## TASK DIRECTIONS
List each line holding the string "Treat".
____ RECORDS SHOWN
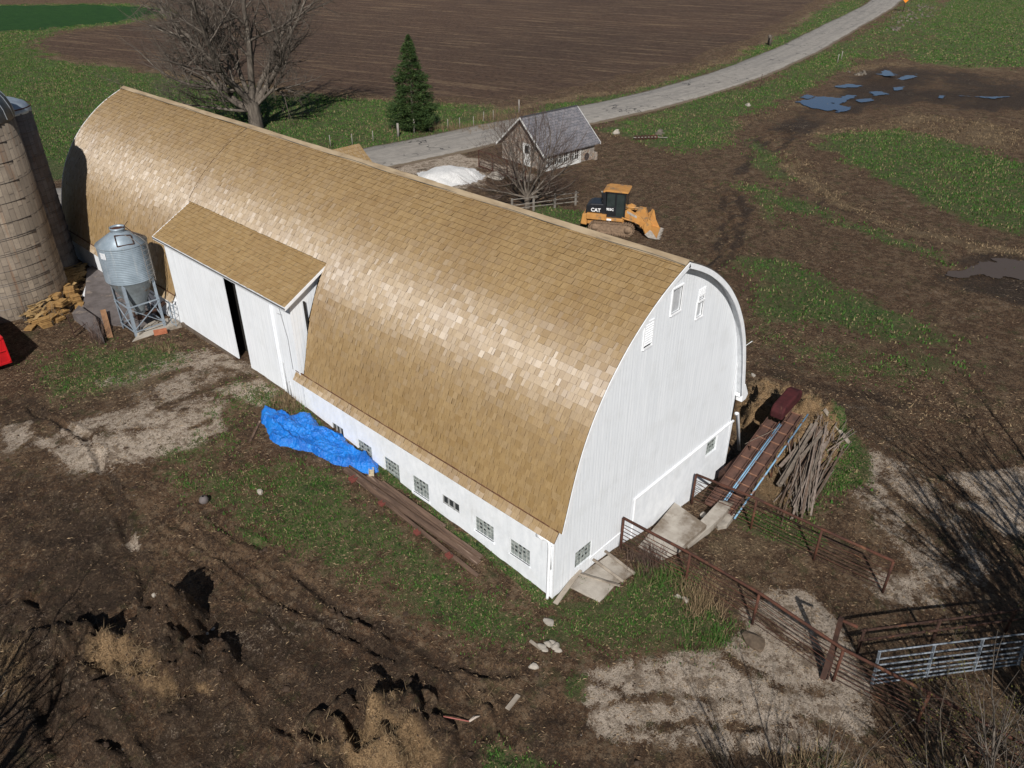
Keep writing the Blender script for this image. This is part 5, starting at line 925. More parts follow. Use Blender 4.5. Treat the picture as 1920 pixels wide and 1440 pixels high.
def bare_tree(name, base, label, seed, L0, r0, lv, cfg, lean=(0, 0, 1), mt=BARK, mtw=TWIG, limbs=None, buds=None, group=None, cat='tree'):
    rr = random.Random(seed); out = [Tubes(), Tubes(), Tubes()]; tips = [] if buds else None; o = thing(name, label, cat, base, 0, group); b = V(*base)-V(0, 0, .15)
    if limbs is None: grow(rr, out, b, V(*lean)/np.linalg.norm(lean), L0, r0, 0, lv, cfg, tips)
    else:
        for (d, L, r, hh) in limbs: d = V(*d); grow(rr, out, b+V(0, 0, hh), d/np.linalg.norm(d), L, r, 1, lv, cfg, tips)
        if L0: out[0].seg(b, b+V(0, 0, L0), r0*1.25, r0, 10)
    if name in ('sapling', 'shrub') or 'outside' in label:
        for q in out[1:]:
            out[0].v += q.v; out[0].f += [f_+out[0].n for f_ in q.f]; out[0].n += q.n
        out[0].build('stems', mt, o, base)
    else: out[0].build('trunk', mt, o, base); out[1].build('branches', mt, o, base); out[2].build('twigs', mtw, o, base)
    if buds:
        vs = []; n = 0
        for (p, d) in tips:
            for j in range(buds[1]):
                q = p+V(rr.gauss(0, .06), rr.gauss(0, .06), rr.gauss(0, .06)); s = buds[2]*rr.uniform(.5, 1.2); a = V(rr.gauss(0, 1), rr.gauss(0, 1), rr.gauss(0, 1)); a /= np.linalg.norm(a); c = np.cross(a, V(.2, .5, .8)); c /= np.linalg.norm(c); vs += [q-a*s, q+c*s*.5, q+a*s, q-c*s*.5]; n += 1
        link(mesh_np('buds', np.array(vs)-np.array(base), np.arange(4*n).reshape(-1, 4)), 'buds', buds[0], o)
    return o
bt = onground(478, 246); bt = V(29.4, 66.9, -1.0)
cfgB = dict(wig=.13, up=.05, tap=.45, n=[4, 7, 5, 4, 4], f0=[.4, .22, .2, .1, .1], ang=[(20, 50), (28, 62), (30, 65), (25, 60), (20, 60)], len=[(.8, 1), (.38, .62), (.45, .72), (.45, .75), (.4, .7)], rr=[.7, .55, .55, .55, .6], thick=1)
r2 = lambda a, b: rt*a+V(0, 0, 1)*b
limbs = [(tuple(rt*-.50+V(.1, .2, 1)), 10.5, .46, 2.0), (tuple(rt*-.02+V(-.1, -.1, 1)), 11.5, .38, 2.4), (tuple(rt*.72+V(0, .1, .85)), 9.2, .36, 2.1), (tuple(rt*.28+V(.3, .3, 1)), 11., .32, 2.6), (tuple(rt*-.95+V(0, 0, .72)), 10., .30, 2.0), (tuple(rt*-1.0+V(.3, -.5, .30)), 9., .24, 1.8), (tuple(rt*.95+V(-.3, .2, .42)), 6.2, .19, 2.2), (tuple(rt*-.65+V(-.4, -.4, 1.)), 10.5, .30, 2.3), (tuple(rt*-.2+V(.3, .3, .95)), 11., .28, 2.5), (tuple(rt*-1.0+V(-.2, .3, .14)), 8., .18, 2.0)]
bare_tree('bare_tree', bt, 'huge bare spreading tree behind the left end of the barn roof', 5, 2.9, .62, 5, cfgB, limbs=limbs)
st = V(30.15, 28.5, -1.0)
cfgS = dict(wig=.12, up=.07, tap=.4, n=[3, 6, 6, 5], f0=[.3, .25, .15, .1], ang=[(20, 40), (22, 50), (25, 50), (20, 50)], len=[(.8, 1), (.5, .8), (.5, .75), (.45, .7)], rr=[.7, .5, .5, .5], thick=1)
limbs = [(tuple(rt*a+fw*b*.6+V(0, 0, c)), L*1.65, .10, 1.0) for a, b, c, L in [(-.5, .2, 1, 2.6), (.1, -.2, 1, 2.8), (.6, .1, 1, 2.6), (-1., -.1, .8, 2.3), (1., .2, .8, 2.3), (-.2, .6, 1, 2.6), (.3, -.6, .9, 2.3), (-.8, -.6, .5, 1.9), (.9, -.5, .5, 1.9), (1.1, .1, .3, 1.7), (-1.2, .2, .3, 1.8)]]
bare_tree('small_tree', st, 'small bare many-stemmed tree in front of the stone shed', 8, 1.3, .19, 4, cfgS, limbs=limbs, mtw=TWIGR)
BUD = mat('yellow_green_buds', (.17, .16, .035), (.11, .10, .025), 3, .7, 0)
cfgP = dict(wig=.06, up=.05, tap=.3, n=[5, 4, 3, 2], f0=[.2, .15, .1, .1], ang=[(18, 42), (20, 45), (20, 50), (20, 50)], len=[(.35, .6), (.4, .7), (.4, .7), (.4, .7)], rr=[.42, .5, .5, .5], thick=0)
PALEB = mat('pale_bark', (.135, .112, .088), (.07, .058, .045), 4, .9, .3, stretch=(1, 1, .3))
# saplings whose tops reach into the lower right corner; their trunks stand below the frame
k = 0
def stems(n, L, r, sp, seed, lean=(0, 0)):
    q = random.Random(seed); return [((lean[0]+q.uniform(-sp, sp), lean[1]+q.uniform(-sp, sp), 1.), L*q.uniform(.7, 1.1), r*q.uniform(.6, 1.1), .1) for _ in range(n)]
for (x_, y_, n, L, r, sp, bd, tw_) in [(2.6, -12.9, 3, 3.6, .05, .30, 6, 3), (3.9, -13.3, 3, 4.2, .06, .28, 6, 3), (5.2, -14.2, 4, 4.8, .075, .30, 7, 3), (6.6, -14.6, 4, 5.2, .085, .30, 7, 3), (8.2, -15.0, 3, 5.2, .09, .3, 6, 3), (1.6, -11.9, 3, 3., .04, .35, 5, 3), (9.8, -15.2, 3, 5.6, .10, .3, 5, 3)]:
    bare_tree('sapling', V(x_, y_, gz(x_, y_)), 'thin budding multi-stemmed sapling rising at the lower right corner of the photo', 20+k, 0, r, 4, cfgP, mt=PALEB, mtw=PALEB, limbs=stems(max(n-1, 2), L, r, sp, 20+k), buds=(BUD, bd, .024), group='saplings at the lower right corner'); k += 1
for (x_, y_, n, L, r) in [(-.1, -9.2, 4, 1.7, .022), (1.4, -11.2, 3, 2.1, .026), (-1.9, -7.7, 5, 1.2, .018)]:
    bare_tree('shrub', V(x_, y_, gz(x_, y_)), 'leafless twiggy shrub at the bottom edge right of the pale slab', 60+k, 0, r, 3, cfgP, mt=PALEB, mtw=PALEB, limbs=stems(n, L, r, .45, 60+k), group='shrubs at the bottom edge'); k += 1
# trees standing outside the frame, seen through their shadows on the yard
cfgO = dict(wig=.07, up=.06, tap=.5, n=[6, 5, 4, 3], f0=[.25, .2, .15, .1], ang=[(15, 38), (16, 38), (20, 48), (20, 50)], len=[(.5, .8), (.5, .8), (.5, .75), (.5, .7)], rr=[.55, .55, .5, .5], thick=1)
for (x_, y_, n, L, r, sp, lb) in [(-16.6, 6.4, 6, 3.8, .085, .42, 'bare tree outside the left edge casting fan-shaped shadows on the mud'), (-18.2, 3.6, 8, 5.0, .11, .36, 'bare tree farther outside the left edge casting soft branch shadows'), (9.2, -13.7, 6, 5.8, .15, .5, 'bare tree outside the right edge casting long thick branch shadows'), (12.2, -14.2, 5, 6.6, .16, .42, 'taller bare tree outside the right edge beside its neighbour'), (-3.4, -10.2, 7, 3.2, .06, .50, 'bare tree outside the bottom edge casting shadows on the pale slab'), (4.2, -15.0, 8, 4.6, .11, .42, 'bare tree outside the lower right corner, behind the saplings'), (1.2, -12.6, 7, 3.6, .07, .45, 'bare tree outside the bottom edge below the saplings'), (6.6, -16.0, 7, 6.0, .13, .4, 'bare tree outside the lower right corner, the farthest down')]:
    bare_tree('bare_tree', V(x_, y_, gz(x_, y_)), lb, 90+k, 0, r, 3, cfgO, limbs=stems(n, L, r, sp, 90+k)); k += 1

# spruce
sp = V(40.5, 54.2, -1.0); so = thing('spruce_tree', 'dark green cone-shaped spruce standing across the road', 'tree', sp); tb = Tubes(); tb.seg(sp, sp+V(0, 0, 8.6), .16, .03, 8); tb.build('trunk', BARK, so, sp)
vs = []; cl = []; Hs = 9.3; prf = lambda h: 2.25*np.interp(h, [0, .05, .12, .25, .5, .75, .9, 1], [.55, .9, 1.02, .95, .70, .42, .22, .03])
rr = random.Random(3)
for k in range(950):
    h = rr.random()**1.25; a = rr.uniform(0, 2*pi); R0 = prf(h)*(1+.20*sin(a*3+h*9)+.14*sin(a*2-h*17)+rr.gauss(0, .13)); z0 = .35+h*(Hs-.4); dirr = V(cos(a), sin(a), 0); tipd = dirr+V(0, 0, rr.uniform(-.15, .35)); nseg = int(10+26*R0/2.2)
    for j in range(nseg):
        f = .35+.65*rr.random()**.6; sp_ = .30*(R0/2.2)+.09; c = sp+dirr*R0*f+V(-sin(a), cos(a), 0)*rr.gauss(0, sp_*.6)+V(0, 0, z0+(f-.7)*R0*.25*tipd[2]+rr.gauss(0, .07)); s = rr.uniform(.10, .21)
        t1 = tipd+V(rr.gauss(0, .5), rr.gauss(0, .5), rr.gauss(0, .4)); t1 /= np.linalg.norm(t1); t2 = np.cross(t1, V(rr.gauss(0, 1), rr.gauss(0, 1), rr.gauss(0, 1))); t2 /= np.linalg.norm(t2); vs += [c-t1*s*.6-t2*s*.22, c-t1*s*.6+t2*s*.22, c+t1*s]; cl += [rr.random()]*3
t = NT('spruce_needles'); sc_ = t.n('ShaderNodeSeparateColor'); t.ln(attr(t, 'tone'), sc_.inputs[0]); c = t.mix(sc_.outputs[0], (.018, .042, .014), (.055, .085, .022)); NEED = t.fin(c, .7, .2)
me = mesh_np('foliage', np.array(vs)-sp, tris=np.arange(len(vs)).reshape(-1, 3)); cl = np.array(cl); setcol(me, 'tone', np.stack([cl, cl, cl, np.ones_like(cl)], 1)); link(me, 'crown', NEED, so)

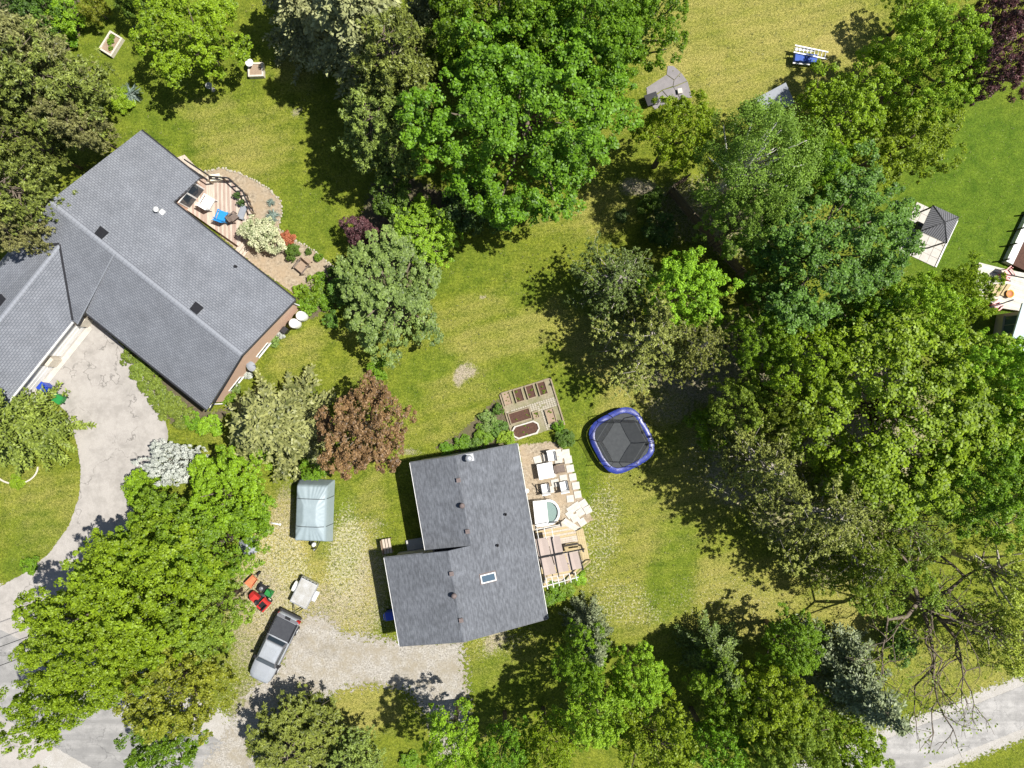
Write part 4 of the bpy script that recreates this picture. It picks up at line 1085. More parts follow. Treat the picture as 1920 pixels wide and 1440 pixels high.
________
## RESULT BELOW
Keep writing the Blender script for this image. This is part 5, starting at line 925. More parts follow. Use Blender 4.5. Treat the picture as 1920 pixels wide and 1440 pixels high.
Write part 4 of the bpy script that recreates this picture. It picks up at line 1085. More parts follow. Treat the picture as 1920 pixels wide and 1440 pixels high.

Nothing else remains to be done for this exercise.